Apple had a good week too. iPhone sales in China jumped 20% in their first 3 weeks compared with last year’s model. The new iPhone is branded with Apple Intelligence. That seems to have triggered an increased demand. That news also propelled Apple’s stock back to all-time highs Friday, building on its $3.5 Trillion value. Apple maintains its top position in America’s Stock Market followed by Nvidia and Microsoft. They’re the trio of $3 Trillion companies that combine to account for nearly 20% of the S&P 500. That’s some serious concentration at the top.
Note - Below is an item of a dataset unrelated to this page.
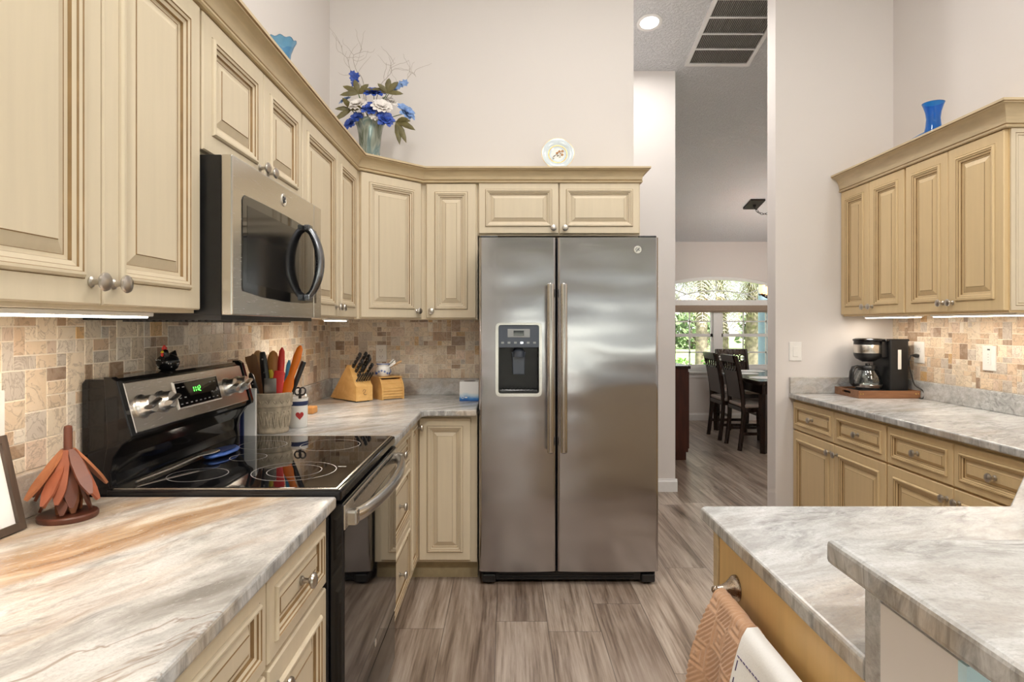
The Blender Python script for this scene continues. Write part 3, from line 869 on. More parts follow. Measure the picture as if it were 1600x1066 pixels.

Despite the all-time record highs for the Stock Market, there hasn’t been much in the way of celebrating. It’s undoubtedly due to the contentious election season and uncertainty about the path forward for the Economy, Geopolitics and stubborn inflation. There’s also the fact that much of this year’s rally has still been driven by just a handful of stocks. Participation has definitely broadened since Summer. But the Big Boys and Girls are still the clear winners, and it’s clear that Main Street isn’t having the same experience as Wall Street. That wall of worry is a thing. That will definitely be an issue on the ballot on November 5th. Getting there will continue to be bumpy.
Have a nice weekend. We’ll be back, dark and early on Monday.